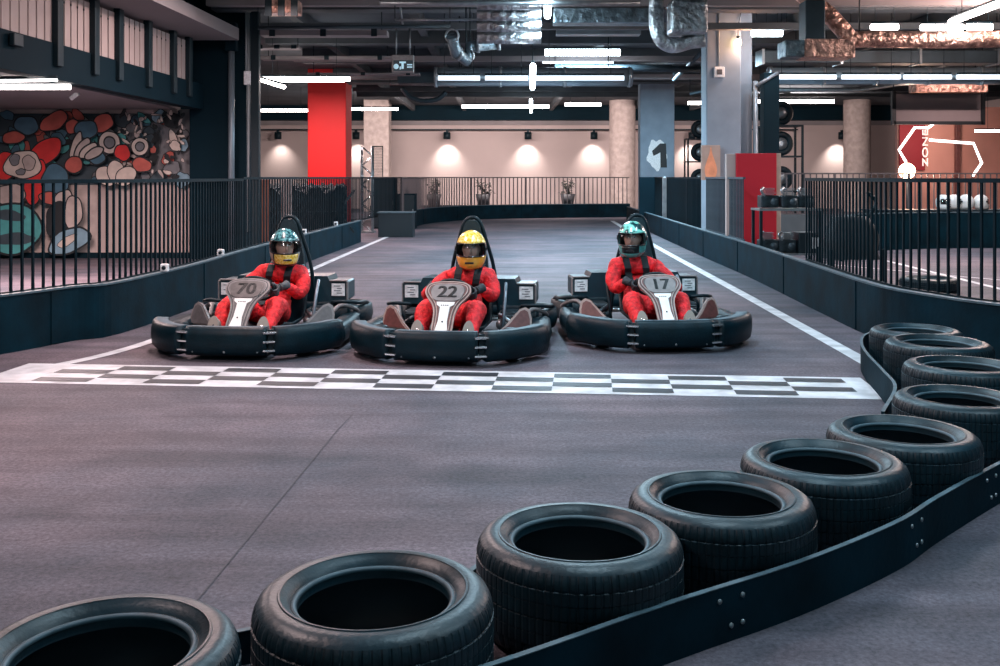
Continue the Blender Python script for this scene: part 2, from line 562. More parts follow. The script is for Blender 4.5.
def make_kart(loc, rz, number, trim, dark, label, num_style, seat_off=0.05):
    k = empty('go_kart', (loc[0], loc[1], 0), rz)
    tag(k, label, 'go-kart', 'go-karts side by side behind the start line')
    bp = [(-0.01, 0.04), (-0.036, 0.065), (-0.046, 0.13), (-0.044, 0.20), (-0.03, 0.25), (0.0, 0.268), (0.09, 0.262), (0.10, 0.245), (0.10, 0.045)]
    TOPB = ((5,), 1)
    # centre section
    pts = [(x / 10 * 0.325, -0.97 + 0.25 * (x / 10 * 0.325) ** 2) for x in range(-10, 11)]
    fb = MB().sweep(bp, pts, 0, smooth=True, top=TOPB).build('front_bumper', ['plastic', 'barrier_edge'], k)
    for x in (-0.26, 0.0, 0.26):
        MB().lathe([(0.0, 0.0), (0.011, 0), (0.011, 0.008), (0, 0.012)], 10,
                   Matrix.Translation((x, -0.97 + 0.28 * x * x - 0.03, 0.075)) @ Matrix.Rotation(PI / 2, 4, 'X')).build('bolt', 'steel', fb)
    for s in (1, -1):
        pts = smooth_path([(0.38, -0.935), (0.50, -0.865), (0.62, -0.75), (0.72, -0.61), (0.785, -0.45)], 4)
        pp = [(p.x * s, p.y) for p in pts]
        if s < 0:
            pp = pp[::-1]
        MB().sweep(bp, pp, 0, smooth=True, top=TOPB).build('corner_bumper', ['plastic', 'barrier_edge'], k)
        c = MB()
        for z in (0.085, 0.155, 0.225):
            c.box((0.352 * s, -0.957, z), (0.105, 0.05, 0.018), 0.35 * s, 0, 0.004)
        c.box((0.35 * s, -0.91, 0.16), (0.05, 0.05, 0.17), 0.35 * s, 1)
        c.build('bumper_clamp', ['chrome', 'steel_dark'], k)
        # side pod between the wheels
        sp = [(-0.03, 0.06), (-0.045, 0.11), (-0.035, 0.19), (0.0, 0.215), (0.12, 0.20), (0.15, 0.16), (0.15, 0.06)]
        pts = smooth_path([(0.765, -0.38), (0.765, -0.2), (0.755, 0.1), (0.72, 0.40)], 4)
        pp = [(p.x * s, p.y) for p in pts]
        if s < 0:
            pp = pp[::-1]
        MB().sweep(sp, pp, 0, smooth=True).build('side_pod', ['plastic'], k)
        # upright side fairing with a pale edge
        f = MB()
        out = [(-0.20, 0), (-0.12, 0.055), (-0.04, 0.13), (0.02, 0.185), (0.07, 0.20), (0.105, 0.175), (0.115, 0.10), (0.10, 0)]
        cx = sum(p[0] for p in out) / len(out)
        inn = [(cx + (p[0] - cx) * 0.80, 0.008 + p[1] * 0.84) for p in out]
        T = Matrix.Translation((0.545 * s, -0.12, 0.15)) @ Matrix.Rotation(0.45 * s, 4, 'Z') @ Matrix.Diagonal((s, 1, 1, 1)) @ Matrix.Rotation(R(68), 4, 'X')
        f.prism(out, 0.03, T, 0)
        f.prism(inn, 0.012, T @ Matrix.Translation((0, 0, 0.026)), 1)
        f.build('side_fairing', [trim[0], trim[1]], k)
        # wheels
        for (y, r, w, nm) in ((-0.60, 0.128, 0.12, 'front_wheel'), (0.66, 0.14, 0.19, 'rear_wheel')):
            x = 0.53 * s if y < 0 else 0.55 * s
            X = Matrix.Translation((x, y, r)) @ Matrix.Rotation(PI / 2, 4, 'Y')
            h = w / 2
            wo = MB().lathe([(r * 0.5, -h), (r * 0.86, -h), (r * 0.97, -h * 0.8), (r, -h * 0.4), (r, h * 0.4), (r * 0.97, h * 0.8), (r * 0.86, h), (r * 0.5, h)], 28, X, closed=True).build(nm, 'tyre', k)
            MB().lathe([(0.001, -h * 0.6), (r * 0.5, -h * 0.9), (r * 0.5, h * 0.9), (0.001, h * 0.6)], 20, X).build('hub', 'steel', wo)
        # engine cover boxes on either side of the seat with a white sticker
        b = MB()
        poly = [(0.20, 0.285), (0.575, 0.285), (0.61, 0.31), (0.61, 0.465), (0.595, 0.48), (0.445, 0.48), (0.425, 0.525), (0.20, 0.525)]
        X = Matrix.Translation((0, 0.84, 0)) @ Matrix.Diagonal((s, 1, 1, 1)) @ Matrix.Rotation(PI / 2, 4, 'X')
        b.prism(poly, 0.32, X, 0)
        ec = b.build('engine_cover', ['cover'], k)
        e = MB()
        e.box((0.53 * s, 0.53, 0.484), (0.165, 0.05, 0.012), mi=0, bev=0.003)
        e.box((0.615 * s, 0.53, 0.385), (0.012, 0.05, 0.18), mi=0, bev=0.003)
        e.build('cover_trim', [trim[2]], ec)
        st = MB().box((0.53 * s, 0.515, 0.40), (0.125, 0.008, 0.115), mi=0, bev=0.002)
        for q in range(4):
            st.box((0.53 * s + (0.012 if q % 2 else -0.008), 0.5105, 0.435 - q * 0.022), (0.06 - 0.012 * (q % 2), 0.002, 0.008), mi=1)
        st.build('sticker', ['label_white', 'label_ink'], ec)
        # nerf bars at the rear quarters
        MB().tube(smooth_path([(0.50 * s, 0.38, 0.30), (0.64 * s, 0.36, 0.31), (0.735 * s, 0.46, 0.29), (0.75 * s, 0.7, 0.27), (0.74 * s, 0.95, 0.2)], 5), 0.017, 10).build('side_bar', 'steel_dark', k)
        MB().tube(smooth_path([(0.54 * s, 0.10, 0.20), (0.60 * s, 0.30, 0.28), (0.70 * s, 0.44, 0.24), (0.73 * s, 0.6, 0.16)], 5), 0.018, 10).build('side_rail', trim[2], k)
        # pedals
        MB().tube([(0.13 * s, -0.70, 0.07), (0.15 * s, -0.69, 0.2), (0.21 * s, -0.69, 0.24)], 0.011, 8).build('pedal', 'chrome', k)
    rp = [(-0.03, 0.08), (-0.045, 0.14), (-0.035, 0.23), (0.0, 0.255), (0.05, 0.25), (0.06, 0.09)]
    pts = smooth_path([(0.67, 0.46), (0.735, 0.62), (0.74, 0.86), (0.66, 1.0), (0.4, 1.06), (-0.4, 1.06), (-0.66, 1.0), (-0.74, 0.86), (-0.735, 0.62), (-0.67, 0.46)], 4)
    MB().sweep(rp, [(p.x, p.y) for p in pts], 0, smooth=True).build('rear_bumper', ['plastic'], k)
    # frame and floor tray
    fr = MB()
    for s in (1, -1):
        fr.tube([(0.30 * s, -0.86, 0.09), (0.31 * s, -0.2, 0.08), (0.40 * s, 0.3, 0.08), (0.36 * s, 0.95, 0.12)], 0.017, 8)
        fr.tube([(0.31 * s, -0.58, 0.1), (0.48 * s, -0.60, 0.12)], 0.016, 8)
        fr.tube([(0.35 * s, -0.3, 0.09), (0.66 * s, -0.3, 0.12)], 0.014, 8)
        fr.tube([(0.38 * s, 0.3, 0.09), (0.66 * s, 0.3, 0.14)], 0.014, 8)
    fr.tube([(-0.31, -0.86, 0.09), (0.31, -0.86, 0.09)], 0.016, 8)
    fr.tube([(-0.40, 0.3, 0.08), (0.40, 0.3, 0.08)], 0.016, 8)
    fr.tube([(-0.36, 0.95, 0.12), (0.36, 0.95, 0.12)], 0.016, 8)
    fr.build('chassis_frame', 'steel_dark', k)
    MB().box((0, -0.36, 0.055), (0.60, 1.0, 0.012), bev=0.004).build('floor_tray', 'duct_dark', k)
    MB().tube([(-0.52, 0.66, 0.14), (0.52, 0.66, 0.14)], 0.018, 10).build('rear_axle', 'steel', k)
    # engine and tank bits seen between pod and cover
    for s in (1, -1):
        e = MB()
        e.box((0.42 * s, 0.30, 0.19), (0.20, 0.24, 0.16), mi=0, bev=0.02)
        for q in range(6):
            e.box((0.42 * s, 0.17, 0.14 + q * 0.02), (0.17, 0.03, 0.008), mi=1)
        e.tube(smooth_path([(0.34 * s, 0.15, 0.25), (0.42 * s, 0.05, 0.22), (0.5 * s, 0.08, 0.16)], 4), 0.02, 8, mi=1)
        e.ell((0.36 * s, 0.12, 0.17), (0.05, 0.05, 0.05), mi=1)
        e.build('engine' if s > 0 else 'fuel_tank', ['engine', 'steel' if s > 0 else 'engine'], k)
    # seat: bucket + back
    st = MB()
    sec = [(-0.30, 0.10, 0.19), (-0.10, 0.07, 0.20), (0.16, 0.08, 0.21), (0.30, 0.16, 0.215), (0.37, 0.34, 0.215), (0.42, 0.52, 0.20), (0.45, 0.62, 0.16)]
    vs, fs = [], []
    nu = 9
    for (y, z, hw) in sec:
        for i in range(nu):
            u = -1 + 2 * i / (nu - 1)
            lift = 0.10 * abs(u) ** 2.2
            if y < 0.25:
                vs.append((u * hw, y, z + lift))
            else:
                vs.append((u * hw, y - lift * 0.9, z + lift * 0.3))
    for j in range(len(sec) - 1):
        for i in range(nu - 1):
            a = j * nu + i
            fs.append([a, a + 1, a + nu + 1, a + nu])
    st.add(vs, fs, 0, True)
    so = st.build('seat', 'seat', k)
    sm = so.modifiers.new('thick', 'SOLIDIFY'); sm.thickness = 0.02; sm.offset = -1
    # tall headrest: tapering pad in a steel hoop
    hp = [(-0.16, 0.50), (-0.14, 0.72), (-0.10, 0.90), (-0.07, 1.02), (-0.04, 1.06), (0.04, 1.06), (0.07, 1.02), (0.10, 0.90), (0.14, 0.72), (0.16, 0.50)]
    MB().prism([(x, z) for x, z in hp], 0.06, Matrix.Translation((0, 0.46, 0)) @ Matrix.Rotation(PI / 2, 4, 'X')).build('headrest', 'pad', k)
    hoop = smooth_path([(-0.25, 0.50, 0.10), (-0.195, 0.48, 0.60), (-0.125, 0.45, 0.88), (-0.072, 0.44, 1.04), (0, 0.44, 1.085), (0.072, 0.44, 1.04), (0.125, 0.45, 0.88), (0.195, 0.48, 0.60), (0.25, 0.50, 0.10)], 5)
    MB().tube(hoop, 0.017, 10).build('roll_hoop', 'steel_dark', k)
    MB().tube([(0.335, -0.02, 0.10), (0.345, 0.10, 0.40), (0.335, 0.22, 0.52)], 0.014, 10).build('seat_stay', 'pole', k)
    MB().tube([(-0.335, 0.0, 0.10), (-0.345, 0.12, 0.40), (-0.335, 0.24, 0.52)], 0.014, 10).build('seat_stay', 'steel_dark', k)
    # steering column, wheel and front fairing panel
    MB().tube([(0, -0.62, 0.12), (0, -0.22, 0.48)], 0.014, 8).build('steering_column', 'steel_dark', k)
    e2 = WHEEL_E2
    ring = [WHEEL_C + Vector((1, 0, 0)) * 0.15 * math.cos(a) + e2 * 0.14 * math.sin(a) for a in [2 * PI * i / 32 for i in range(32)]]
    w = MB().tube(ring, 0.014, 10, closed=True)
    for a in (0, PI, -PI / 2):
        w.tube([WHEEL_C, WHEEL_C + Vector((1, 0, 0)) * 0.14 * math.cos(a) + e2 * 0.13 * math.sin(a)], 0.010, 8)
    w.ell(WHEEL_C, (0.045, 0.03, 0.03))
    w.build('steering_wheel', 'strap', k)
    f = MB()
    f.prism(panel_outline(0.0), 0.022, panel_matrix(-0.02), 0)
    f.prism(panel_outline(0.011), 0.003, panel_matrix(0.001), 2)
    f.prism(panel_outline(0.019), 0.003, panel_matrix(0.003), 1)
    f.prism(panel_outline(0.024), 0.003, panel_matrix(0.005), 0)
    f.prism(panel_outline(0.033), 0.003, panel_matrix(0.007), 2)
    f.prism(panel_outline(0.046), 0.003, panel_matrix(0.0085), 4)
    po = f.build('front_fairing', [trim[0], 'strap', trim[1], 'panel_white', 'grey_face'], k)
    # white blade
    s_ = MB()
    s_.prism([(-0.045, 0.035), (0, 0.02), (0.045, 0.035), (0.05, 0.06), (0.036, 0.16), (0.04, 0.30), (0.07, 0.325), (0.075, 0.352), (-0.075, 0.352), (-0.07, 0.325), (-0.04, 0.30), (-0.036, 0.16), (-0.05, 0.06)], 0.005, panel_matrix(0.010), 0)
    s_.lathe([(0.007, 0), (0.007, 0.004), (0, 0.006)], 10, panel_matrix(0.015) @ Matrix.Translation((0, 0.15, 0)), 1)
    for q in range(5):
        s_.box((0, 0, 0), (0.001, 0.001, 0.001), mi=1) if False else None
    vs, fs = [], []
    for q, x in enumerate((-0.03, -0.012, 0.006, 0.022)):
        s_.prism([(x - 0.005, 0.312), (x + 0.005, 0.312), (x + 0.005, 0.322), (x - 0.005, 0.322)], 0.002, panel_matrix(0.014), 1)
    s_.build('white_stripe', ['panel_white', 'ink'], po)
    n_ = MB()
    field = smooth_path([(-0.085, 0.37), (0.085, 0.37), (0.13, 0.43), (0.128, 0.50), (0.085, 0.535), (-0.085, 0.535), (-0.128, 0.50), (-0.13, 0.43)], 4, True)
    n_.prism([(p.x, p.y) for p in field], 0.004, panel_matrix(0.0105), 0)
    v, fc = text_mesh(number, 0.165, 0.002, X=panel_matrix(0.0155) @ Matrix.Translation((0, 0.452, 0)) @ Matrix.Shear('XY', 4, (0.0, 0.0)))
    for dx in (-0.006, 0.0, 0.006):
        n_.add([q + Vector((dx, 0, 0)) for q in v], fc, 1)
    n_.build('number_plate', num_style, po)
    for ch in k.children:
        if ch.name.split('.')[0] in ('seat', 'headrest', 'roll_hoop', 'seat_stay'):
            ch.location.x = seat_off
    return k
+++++
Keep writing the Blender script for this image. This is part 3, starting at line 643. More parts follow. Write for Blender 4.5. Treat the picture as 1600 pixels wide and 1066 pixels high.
+++++
- _Task to complete_: Go through the data and gather every line that holds "this".

- _Exercise response_:
Continue the Blender Python script for this scene: part 2, from line 562. More parts follow. The script is for Blender 4.5.
Keep writing the Blender script for this image. This is part 3, starting at line 643. More parts follow. Write for Blender 4.5. Treat the picture as 1600 pixels wide and 1066 pixels high.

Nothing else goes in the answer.